## Your objective:
Pick out the lines below with "that" and list them.

## Given data:
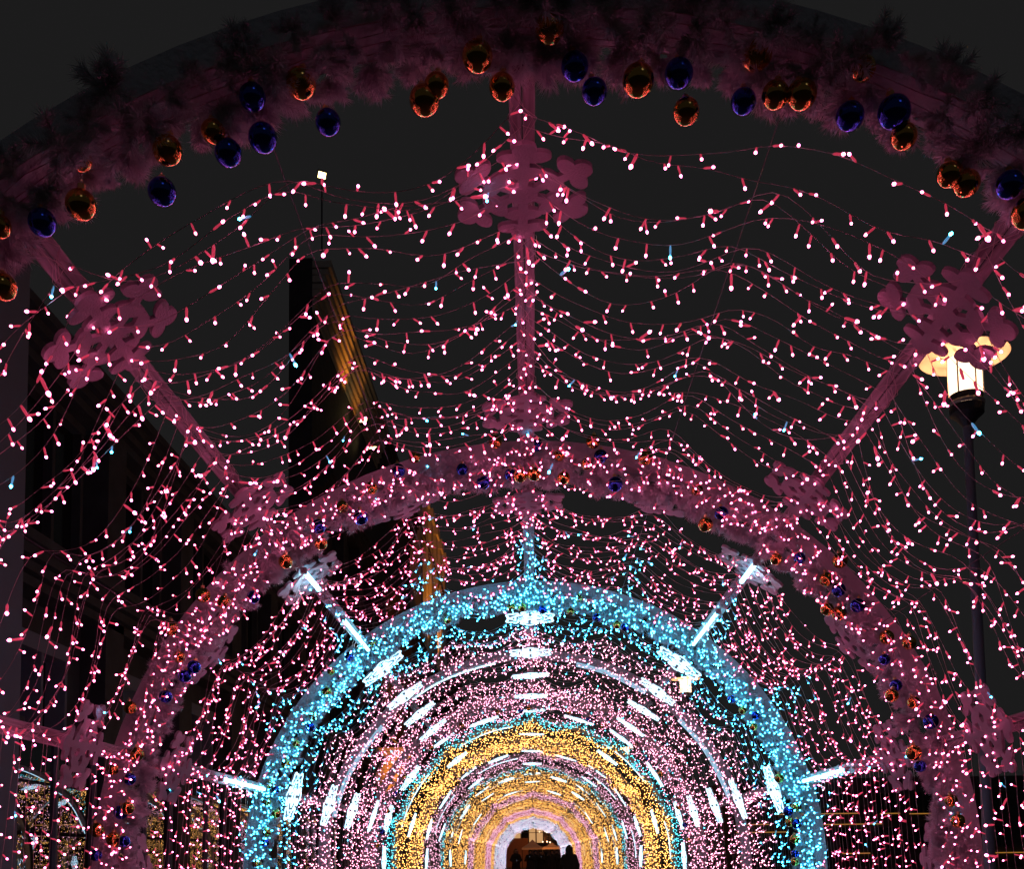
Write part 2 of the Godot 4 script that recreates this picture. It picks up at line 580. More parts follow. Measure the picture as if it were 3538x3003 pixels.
func make_net(n: int, side: int, row: int) -> void:
	var z0 := arch_z(n) - (0.22 if n == 0 else 0.2)
	var z1 := arch_z(n + 1) + 0.2
	var where: String = ["overhead between ridge beam and upper %s beam", "on the slope between upper and lower %s beams", "hanging as a curtain below the lower %s beam"][row] % ("right" if side > 0 else "left")
	var word := colour_word((z0 + z1) * 0.5)
	var label := "%s fairy light net %s, %s bay" % [word, where, ORD[n]]
	var o := thing("light_net", label, "light net", Vector3.ZERO, "fairy light nets lining the tunnel")
	var near := n < 2
	var step := 0.055 if n < 3 else (0.08 if n < 6 else 0.16)
	var by := {}
	var joined := Buf.new()
	var single := 0
	var z := z0
	var si := 0
	while z > z1:
		var path := strand_path(side, row, z + rng.randf_range(-0.02, 0.02), n, step)
		if n < 9:
			if n < 3:
				var b := Buf.new()
				b.tube(path, 0.0012)
				part("wire", b.mesh(M.clear_cable), o)
			else:
				joined.tube(path, 0.0015)
		var acc := rng.randf_range(0.0, 0.1)
		for k in path.size() - 1:
			acc += path[k].distance_to(path[k + 1])
			if acc < 0.0: continue
			acc -= 0.092 * rng.randf_range(0.6, 1.5)
			if rng.randf() < 0.03: continue
			var dir := (path[k + 1] - path[k]).normalized()
			var d := (Vector3(rng.randf_range(-1, 1), rng.randf_range(-1, 1), rng.randf_range(-1, 1)) * 0.8 + Vector3(0, -0.55, 0) + dir * rng.randf_range(-0.5, 0.5))
			if row == 2: d += Vector3(-side * 0.6, 0.25, 0.3)
			var size := rng.randf_range(0.82, 1.15) if rng.randf() > 0.06 else rng.randf_range(1.3, 1.6)
			var t := Transform3D(facing(d).scaled(Vector3.ONE * size), path[k].lerp(path[k + 1], rng.randf()))
			var h := hue(z)
			# in the second bay the cyan strings run forward along the beams
			var along := 2.0 * k / (path.size() - 1)
			if row < 2 and h == "pink" and z < -7.75 and absf(along - roundf(along)) < 0.13 * (-z - 7.5) and rng.randf() < 0.8: h = "cyan"
			if not by.has(h): by[h] = []
			by[h].append(t)
		z -= 0.098
		si += 1
	if row < 2 and n < 9:
		var sup := Buf.new()
		var line := PackedVector3Array()
		for k in 16:
			line.append(on_arch(90.0 + side * ([71.5, 35.0][row] - 90.0), 2.575 - 0.05 * sin(PI * k / 15.0) + rng.randf_range(-0.006, 0.006), lerpf(arch_z(n), arch_z(n + 1), k / 15.0)))
		sup.tube(line, 0.0018, 4)
		part("support_cable", sup.mesh(M.black_iron), o)
	if joined.v.size(): part("wires", joined.mesh(M.clear_cable), o, Transform3D(), true)
	for h in by:
		var list: Array = by[h]
		if near:
			var rest := []
			for t in list:
				# the bulbs that show largest: nearest ones above the lower edge of the picture
				if single < 300 and t.origin.y > 1.2:
					single += 1
					part("bulb", bulb_near[h], o, t)
				else:
					rest.append(t)
			list = rest
		multi("bulbs", bulb_near[h] if n < 4 else bulb_far[h], list, o)

func make_beam(n: int, deg: float) -> void:
	var z0 := arch_z(n) - 0.103
	var z1 := arch_z(n + 1) + 0.103
	var l := z0 - z1
	var o := thing("beam", "%s boards %s, %s bay" % ["white painted twin" if n < 3 else "pale twin", side_word(deg).replace("on the ", "of the "), ORD[n]], "beam", Vector3.ZERO, "lengthwise beams of the tunnel")
	o.set_meta("kind", "thing")
	var a := deg_to_rad(deg)
	var out := Vector3(cos(a), sin(a), 0)
	var tang := Vector3(-sin(a), cos(a), 0)
	o.transform = Transform3D(Basis(tang, out, Vector3(0, 0, 1) * 1.0), on_arch(deg, 2.61, (z0 + z1) * 0.5))
	for s in [-1, 1]:
		var b := Buf.new()
		var c := 0.004
		var prof := [Vector2(0.0018, -0.025 + c), Vector2(0.0018 + c, -0.025), Vector2(0.043 - c, -0.025), Vector2(0.043, -0.025 + c), Vector2(0.043, 0.025), Vector2(0.0018, 0.025)]
		for k in prof.size():
			var p: Vector2 = prof[k]
			var q: Vector2 = prof[(k + 1) % prof.size()]
			b.quad(Vector3(p.x * s, p.y, l * 0.5), Vector3(q.x * s, q.y, l * 0.5), Vector3(q.x * s, q.y, -l * 0.5), Vector3(p.x * s, p.y, -l * 0.5))
		part("board", b.mesh(M.painted_wood), o)
	if n < 3:
		var w := Buf.new()
		for j in 4:
			var pts := PackedVector3Array()
			var ph := rng.randf() * 900.0
			for k in 60:
				var zz := l * (0.5 - k / 59.0)
				pts.append(Vector3(clampf(noise.get_noise_2d(k * 16.0, ph) * 0.11, -0.05, 0.05), -0.031 - 0.02 * absf(noise.get_noise_2d(k * 25.0, ph + 400.0)), zz))
			w.tube(pts, 0.0014)
		part("wire", w.mesh(M.clear_cable), o, Transform3D(), true)

# ---------- baubles
func baubles(n: int, blue: bool, list: Array) -> void:
	var col := "blue" if blue else "copper"
	var m := SphereMesh.new()
	m.radius = 0.043; m.height = 0.086; m.radial_segments = 28; m.rings = 14
	m.material = M.blue_glass if blue else M.copper_glass
	var cap := Buf.new()
	cap.lathe([[0.0, 0.056], [0.011, 0.055], [0.012, 0.041], [0.0135, 0.0395]], 10)
	var loop := PackedVector3Array()
	for k in 8: loop.append(Vector3(cos(TAU * k / 8) * 0.007, 0.06 + sin(TAU * k / 8) * 0.007, 0))
	cap.tube(loop, 0.0012, 3, true)
	var cm := cap.mesh(M.gold_cap)
	var left := []
	var right := []
	for p in list:
		if p[0] >= 90.0: left.append(p)
		else: right.append(p)
	left.sort_custom(func(a, b): return a[0] < b[0])
	right.sort_custom(func(a, b): return a[0] > b[0])
	var garland: String = "nearest unlit" if n == 0 else "%s %s lit" % [ORD[n], colour_word(arch_z(n))]
	for s in 2:
		var side: Array = left if s == 0 else right
		for k in side.size():
			var o := thing("bauble", "%s glossy %s bauble %s of the crown on %s garland" % [NTH[k], col, ["left", "right"][s], garland], "bauble", Vector3.ZERO, "%s baubles on the garlands" % col)
			o.position = on_arch(side[k][0], side[k][1] * 0.965 if n == 0 else side[k][1] - 0.02, arch_z(n) + (0.0 if n == 0 else 0.2) + rng.randf_range(-0.03, 0.03))
			if n == 0: o.position.z += 0.5 * (side[k][1] - 2.5)
			elif side[k][1] > 2.62: o.position.z += 0.08
			o.rotation = Vector3(rng.randf_range(-0.2, 0.2), rng.randf() * TAU, rng.randf_range(-0.2, 0.2))
			o.scale = Vector3.ONE * rng.randf_range(0.82, 1.12)
			part("ball", m, o)
			part("cap", cm, o)

# ---------- street lamps
func make_lamp(k: int) -> void:
	var z := -12.9 - 24.4 * k
	var names := ["large street lamp behind the upper right beam, glowing cream", "street lamp seen through the rose lights at upper right", "distant street lamp above the gold lights on the right", "farthest street lamp on the right, above the gold lights"]
	var o := thing("street_lamp", names[k], "street lamp", Vector3(5.45, 0, z), "street lamps along the right side")
	var b := Buf.new()
	b.lathe([[0.16, 0.0], [0.16, 0.5], [0.1, 0.6], [0.07, 0.9], [0.055, 6.7]], 14)
	part("pole", b.mesh(M.grey_iron, true), o)
	var base := Buf.new()
	base.lathe([[0.055, 6.7], [0.13, 6.8], [0.2, 6.86], [0.205, 6.96], [0.17, 6.965]], 24)
	part("lamp_base", base.mesh(M.black_iron), o)
	var ring := Buf.new()
	ring.lathe([[0.206, 6.96], [0.215, 6.98], [0.215, 7.0], [0.206, 7.015], [0.17, 7.016]], 28)
	part("ring", ring.mesh(M.lamp_enamel), o)
	var collar := Buf.new()
	collar.lathe([[0.197, 7.016], [0.2, 7.1], [0.17, 7.101]], 24)
	part("collar", collar.mesh(M.black_iron), o)
	var g := Buf.new()
	g.lathe([[0.0, -0.24], [0.17, -0.24], [0.19, -0.235], [0.195, 0.0], [0.195, 0.235], [0.17, 0.24], [0.0, 0.24]], 36)
	part("lamp_glass", g.mesh(M.lamp_glow, false), o, Transform3D(Basis(), Vector3(0, 7.34, 0)))
	var bars := Buf.new()
	for j in 6:
		var a := TAU * j / 6.0 + 0.3
		bars.box(Vector3(-0.008, 7.1, -0.008), Vector3(0.008, 7.6, 0.008), Transform3D(Basis(), Vector3(cos(a) * 0.2, 0, sin(a) * 0.2)))
	part("glass_bar", bars.mesh(M.lamp_enamel), o)
	var sh := Buf.new()
	sh.lathe([[0.19, 7.585], [0.28, 7.62], [0.42, 7.64], [0.5, 7.615], [0.525, 7.59], [0.535, 7.6], [0.525, 7.63], [0.42, 7.68], [0.3, 7.78], [0.18, 7.92], [0.06, 7.98], [0.0, 7.99]], 40)
	part("lamp_shade", sh.mesh(M.lamp_enamel, true), o)
	var l := OmniLight3D.new()
	l.name = "lamp_light"
	l.light_color = Color(1, 0.67, 0.43)
	l.light_energy = 3.2
	l.light_size = 0.1
	l.omni_range = 40.0
	l.omni_attenuation = 2.0
	l.shadow_enabled = true
	l.position = Vector3(0, 7.34, 0)
	o.add_child(l)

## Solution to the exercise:
Write part 2 of the Godot 4 script that recreates this picture. It picks up at line 580. More parts follow. Measure the picture as if it were 3538x3003 pixels.
				# the bulbs that show largest: nearest ones above the lower edge of the picture